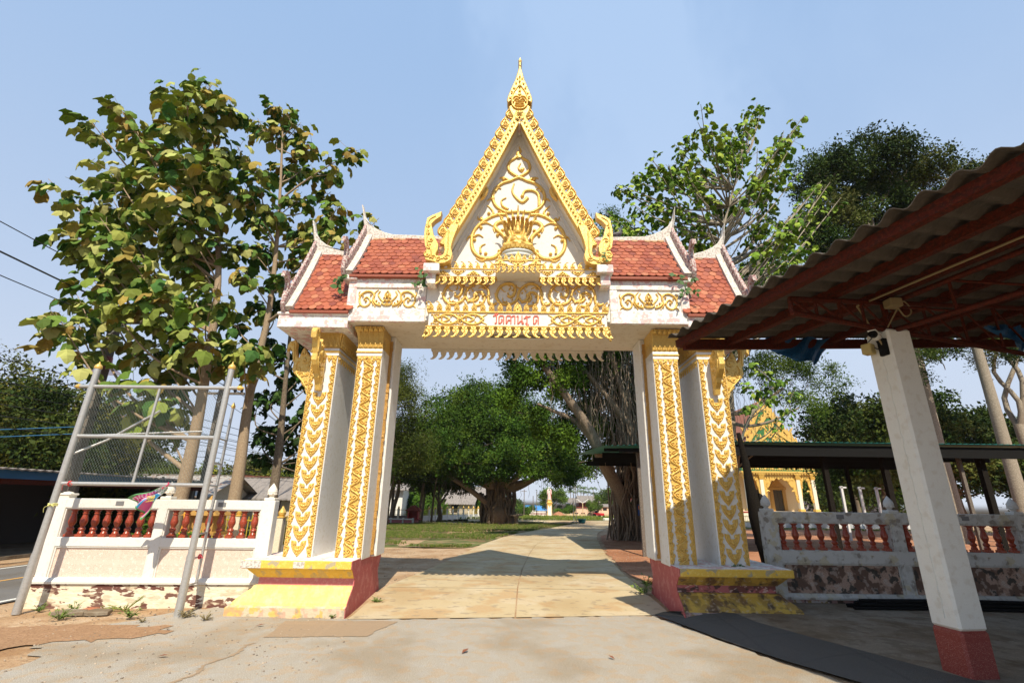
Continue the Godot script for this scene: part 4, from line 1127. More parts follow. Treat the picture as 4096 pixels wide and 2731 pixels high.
func build_walls() -> void:
	var plate := mat(lin(.18, .18, .18), .6)
	var w := thing("balustrade_wall", "sunlit cream balustrade wall with red-brown balusters and pink panels behind the wire mesh frame", "wall", Vector3(-7.36, 0, -.17), .0607)
	balustrade(w, [[0.0, .17, 0], [1.60, 1.75, 1], [3.22, 3.43, 1]], [8, 8], {"base": -.02, "ledge": .39, "mid": .85, "open0": .985, "open1": 1.42, "top": 1.565}, {"foot": M.peel, "paint": M.white, "panel": M.pinkwall, "bal": M.glaze, "bud": M.bud, "budmesh": bud_mesh().mesh(), "balmesh": baluster_mesh(.435).mesh(), "plate": plate})
	w = thing("balustrade_wall", "shaded grey balustrade wall with dark red balusters and stained panels under the lean-to roof", "wall", Vector3(4.18, 0, -.75))
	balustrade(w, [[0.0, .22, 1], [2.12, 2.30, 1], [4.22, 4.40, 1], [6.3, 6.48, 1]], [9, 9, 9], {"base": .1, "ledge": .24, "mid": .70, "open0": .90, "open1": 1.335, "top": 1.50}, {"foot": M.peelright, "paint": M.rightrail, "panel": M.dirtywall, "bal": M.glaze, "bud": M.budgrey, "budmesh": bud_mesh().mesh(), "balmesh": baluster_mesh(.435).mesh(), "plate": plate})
	# steel frame with wire netting
	var f := thing("netting_frame", "tall silver pipe frame with chain-link netting, leaning before the cream wall", "frame", Vector3(-5.9, 0, .25))
	var b := B.new()
	var A := Vector3(-1.18, 0, 0); var At := Vector3(-1.03, 3.60, 0); var C := Vector3(1.13, 0, 0); var Ct := Vector3(1.19, 3.62, 0)
	for q in [[A, At], [C, Ct]]:
		b = B.new()
		b.tube(PackedVector3Array([q[0], q[0].lerp(q[1], .22), q[0].lerp(q[1], .222), q[1]]), PackedFloat32Array([.056, .056, .049, .047]), 10)
		var leg := obj("leg", b, M.steel, f)
		b = B.new()
		b.at(Transform3D(Basis.IDENTITY, q[1]))
		b.lathe(PackedVector2Array([Vector2(.045, -.01), Vector2(.055, .0), Vector2(.058, .03), Vector2(.045, .06), Vector2(.015, .085), Vector2(0, .13)]), 10)
		obj("gilt_cap", b, M.gold, leg)
	var at := func(p: Vector3, q: Vector3, yy: float) -> Vector3: return p.lerp(q, yy / q.y)
	for yy in [1.78, 2.50, 3.30]:
		var p: Vector3 = at.call(A, At, yy); var q: Vector3 = at.call(C, Ct, yy)
		if yy > 3.0:
			p.x -= .20; q.x += .18
		b = B.new()
		b.tube(PackedVector3Array([p, q]), .029, 8)
		var bar := obj("cross_bar", b, M.steel, f)
		if yy > 3.0:
			for e in [[p, -1.0], [q, 1.0]]:
				b = B.new()
				b.at(Transform3D(Basis(Vector3.BACK, -PI / 2 * e[1]), e[0]))
				b.lathe(PackedVector2Array([Vector2(.03, -.01), Vector2(.04, .0), Vector2(.04, .03), Vector2(.03, .05), Vector2(0, .10)]), 8)
				obj("gilt_cap", b, M.gold, bar)
	b = B.new()
	b.tube(PackedVector3Array([Vector3(.02, 1.79, 0), Vector3(.08, 3.28, 0)]), .021, 6)
	obj("middle_bar", b, M.steel, f)
	b = B.new()   # rear leg with rungs, like a ladder
	b.tube(PackedVector3Array([Vector3(1.03, .36, -.45), Vector3(1.09, 3.05, -.42)]), .022, 6)
	var rear := obj("rear_leg", b, M.steel, f)
	b = B.new()
	b.at(Transform3D(Basis.IDENTITY, Vector3(1.09, 3.05, -.42)))
	b.lathe(PackedVector2Array([Vector2(.022, -.01), Vector2(.032, 0), Vector2(.034, .03), Vector2(.02, .06), Vector2(0, .1)]), 8)
	obj("gilt_cap", b, M.gold, rear)
	for yy in [.37, .74, 1.08, 1.42, 1.78, 2.12, 2.50]:
		b = B.new()
		b.tube(PackedVector3Array([at.call(C, Ct, yy), Vector3(1.03 + .06 * (yy - .36) / 2.7, yy, -.445)]), .014, 6)
		obj("rung", b, M.steel, rear)
	b = B.new()
	b.tube(PackedVector3Array([at.call(A, At, 2.2), Vector3(-.85, 2.48, -.35), Vector3(-.2, 3.0, -.5)]), .02, 6)
	b.tube(PackedVector3Array([at.call(A, At, 2.5), Vector3(.6, 2.66, -.5)]), .015, 6)
	obj("brace", b, M.steel, f)
	b = B.new()
	var y0 := 1.79; var y1 := 3.29
	var n := 50
	for s in 2:
		for i in range(-24, n + 1):
			var a0 := -1.09 + i * .0448
			var p := Vector2(a0, y0); var q := Vector2(a0 + 1.11, y1)
			if s == 1:
				p = Vector2(a0 + 1.11, y0); q = Vector2(a0, y1)
			var d := q - p
			var t0 := 0.0; var t1 := 1.0
			for lim in [[-1.10, 1.0], [1.14, -1.0]]:
				if absf(d.x) < 1e-6: continue
				var t: float = (lim[0] - p.x) / d.x
				if d.x * lim[1] > 0.0: t0 = maxf(t0, t)
				else: t1 = minf(t1, t)
			if t1 - t0 < .02: continue
			var u := p + d * t0; var v := p + d * t1
			b.tube(PackedVector3Array([Vector3(u.x + .07 * (u.y - 1.78) / 1.5, u.y, .008 * (s * 2 - 1)), Vector3(v.x + .07 * (v.y - 1.78) / 1.5, v.y, .008 * (s * 2 - 1))]), .0015, 3)
	var net := obj("chain_link_netting", b, M.mesh, f)
	net.set_meta("kind", "stuff")
	# ribbons
	for q in [["yellow_ribbon", Vector3(-1.115, 1.46, 0), .056, lin(.75, .72, .25), "yellow plastic ribbon tied round the left leg of the pipe frame"], ["red_ribbon", Vector3(-.95, 1.78, 0), .036, lin(.6, .06, .06), "red string tied round the low bar near the left leg of the pipe frame"], ["red_ribbon", Vector3(1.15, .76, -.2), .03, lin(.65, .05, .08), "red bow on the ladder rung of the pipe frame"]]:
		b = B.new()
		for k in 2:
			var ring := PackedVector3Array()
			for i in 11: ring.append(q[1] + (Vector3(cos(i * TAU / 10), k * .02 + sin(i * 2.0) * .006, sin(i * TAU / 10)) * Vector3(q[2], 1, q[2]) if q[0] == "yellow_ribbon" else Vector3(k * .012, cos(i * TAU / 10) * q[2], sin(i * TAU / 10) * q[2])))
			b.tube(ring, .008, 5)
		b.tube(curve3([q[1] + Vector3(0, 0, q[2]), q[1] + Vector3(.05, .02, q[2] + .03), q[1] + Vector3(.09, -.02, q[2] + .02)]), .007, 5, .4)
		b.tube(curve3([q[1] + Vector3(0, 0, q[2]), q[1] + Vector3(-.04, -.03, q[2] + .03), q[1] + Vector3(-.05, -.10, q[2] + .01)]), .007, 5, .4)
		tag(obj(q[0], b, mat(q[3], .6)), q[4], "ribbon").position = f.position
	flag()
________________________
> [What is expected]: Print the full listing exactly, dropping the pictures.

> [Full answer]:
Continue the Godot script for this scene: part 4, from line 1127. More parts follow. Treat the picture as 4096 pixels wide and 2731 pixels high.
func build_walls() -> void:
	var plate := mat(lin(.18, .18, .18), .6)
	var w := thing("balustrade_wall", "sunlit cream balustrade wall with red-brown balusters and pink panels behind the wire mesh frame", "wall", Vector3(-7.36, 0, -.17), .0607)
	balustrade(w, [[0.0, .17, 0], [1.60, 1.75, 1], [3.22, 3.43, 1]], [8, 8], {"base": -.02, "ledge": .39, "mid": .85, "open0": .985, "open1": 1.42, "top": 1.565}, {"foot": M.peel, "paint": M.white, "panel": M.pinkwall, "bal": M.glaze, "bud": M.bud, "budmesh": bud_mesh().mesh(), "balmesh": baluster_mesh(.435).mesh(), "plate": plate})
	w = thing("balustrade_wall", "shaded grey balustrade wall with dark red balusters and stained panels under the lean-to roof", "wall", Vector3(4.18, 0, -.75))
	balustrade(w, [[0.0, .22, 1], [2.12, 2.30, 1], [4.22, 4.40, 1], [6.3, 6.48, 1]], [9, 9, 9], {"base": .1, "ledge": .24, "mid": .70, "open0": .90, "open1": 1.335, "top": 1.50}, {"foot": M.peelright, "paint": M.rightrail, "panel": M.dirtywall, "bal": M.glaze, "bud": M.budgrey, "budmesh": bud_mesh().mesh(), "balmesh": baluster_mesh(.435).mesh(), "plate": plate})
	# steel frame with wire netting
	var f := thing("netting_frame", "tall silver pipe frame with chain-link netting, leaning before the cream wall", "frame", Vector3(-5.9, 0, .25))
	var b := B.new()
	var A := Vector3(-1.18, 0, 0); var At := Vector3(-1.03, 3.60, 0); var C := Vector3(1.13, 0, 0); var Ct := Vector3(1.19, 3.62, 0)
	for q in [[A, At], [C, Ct]]:
		b = B.new()
		b.tube(PackedVector3Array([q[0], q[0].lerp(q[1], .22), q[0].lerp(q[1], .222), q[1]]), PackedFloat32Array([.056, .056, .049, .047]), 10)
		var leg := obj("leg", b, M.steel, f)
		b = B.new()
		b.at(Transform3D(Basis.IDENTITY, q[1]))
		b.lathe(PackedVector2Array([Vector2(.045, -.01), Vector2(.055, .0), Vector2(.058, .03), Vector2(.045, .06), Vector2(.015, .085), Vector2(0, .13)]), 10)
		obj("gilt_cap", b, M.gold, leg)
	var at := func(p: Vector3, q: Vector3, yy: float) -> Vector3: return p.lerp(q, yy / q.y)
	for yy in [1.78, 2.50, 3.30]:
		var p: Vector3 = at.call(A, At, yy); var q: Vector3 = at.call(C, Ct, yy)
		if yy > 3.0:
			p.x -= .20; q.x += .18
		b = B.new()
		b.tube(PackedVector3Array([p, q]), .029, 8)
		var bar := obj("cross_bar", b, M.steel, f)
		if yy > 3.0:
			for e in [[p, -1.0], [q, 1.0]]:
				b = B.new()
				b.at(Transform3D(Basis(Vector3.BACK, -PI / 2 * e[1]), e[0]))
				b.lathe(PackedVector2Array([Vector2(.03, -.01), Vector2(.04, .0), Vector2(.04, .03), Vector2(.03, .05), Vector2(0, .10)]), 8)
				obj("gilt_cap", b, M.gold, bar)
	b = B.new()
	b.tube(PackedVector3Array([Vector3(.02, 1.79, 0), Vector3(.08, 3.28, 0)]), .021, 6)
	obj("middle_bar", b, M.steel, f)
	b = B.new()   # rear leg with rungs, like a ladder
	b.tube(PackedVector3Array([Vector3(1.03, .36, -.45), Vector3(1.09, 3.05, -.42)]), .022, 6)
	var rear := obj("rear_leg", b, M.steel, f)
	b = B.new()
	b.at(Transform3D(Basis.IDENTITY, Vector3(1.09, 3.05, -.42)))
	b.lathe(PackedVector2Array([Vector2(.022, -.01), Vector2(.032, 0), Vector2(.034, .03), Vector2(.02, .06), Vector2(0, .1)]), 8)
	obj("gilt_cap", b, M.gold, rear)
	for yy in [.37, .74, 1.08, 1.42, 1.78, 2.12, 2.50]:
		b = B.new()
		b.tube(PackedVector3Array([at.call(C, Ct, yy), Vector3(1.03 + .06 * (yy - .36) / 2.7, yy, -.445)]), .014, 6)
		obj("rung", b, M.steel, rear)
	b = B.new()
	b.tube(PackedVector3Array([at.call(A, At, 2.2), Vector3(-.85, 2.48, -.35), Vector3(-.2, 3.0, -.5)]), .02, 6)
	b.tube(PackedVector3Array([at.call(A, At, 2.5), Vector3(.6, 2.66, -.5)]), .015, 6)
	obj("brace", b, M.steel, f)
	b = B.new()
	var y0 := 1.79; var y1 := 3.29
	var n := 50
	for s in 2:
		for i in range(-24, n + 1):
			var a0 := -1.09 + i * .0448
			var p := Vector2(a0, y0); var q := Vector2(a0 + 1.11, y1)
			if s == 1:
				p = Vector2(a0 + 1.11, y0); q = Vector2(a0, y1)
			var d := q - p
			var t0 := 0.0; var t1 := 1.0
			for lim in [[-1.10, 1.0], [1.14, -1.0]]:
				if absf(d.x) < 1e-6: continue
				var t: float = (lim[0] - p.x) / d.x
				if d.x * lim[1] > 0.0: t0 = maxf(t0, t)
				else: t1 = minf(t1, t)
			if t1 - t0 < .02: continue
			var u := p + d * t0; var v := p + d * t1
			b.tube(PackedVector3Array([Vector3(u.x + .07 * (u.y - 1.78) / 1.5, u.y, .008 * (s * 2 - 1)), Vector3(v.x + .07 * (v.y - 1.78) / 1.5, v.y, .008 * (s * 2 - 1))]), .0015, 3)
	var net := obj("chain_link_netting", b, M.mesh, f)
	net.set_meta("kind", "stuff")
	# ribbons
	for q in [["yellow_ribbon", Vector3(-1.115, 1.46, 0), .056, lin(.75, .72, .25), "yellow plastic ribbon tied round the left leg of the pipe frame"], ["red_ribbon", Vector3(-.95, 1.78, 0), .036, lin(.6, .06, .06), "red string tied round the low bar near the left leg of the pipe frame"], ["red_ribbon", Vector3(1.15, .76, -.2), .03, lin(.65, .05, .08), "red bow on the ladder rung of the pipe frame"]]:
		b = B.new()
		for k in 2:
			var ring := PackedVector3Array()
			for i in 11: ring.append(q[1] + (Vector3(cos(i * TAU / 10), k * .02 + sin(i * 2.0) * .006, sin(i * TAU / 10)) * Vector3(q[2], 1, q[2]) if q[0] == "yellow_ribbon" else Vector3(k * .012, cos(i * TAU / 10) * q[2], sin(i * TAU / 10) * q[2])))
			b.tube(ring, .008, 5)
		b.tube(curve3([q[1] + Vector3(0, 0, q[2]), q[1] + Vector3(.05, .02, q[2] + .03), q[1] + Vector3(.09, -.02, q[2] + .02)]), .007, 5, .4)
		b.tube(curve3([q[1] + Vector3(0, 0, q[2]), q[1] + Vector3(-.04, -.03, q[2] + .03), q[1] + Vector3(-.05, -.10, q[2] + .01)]), .007, 5, .4)
		tag(obj(q[0], b, mat(q[3], .6)), q[4], "ribbon").position = f.position
	flag()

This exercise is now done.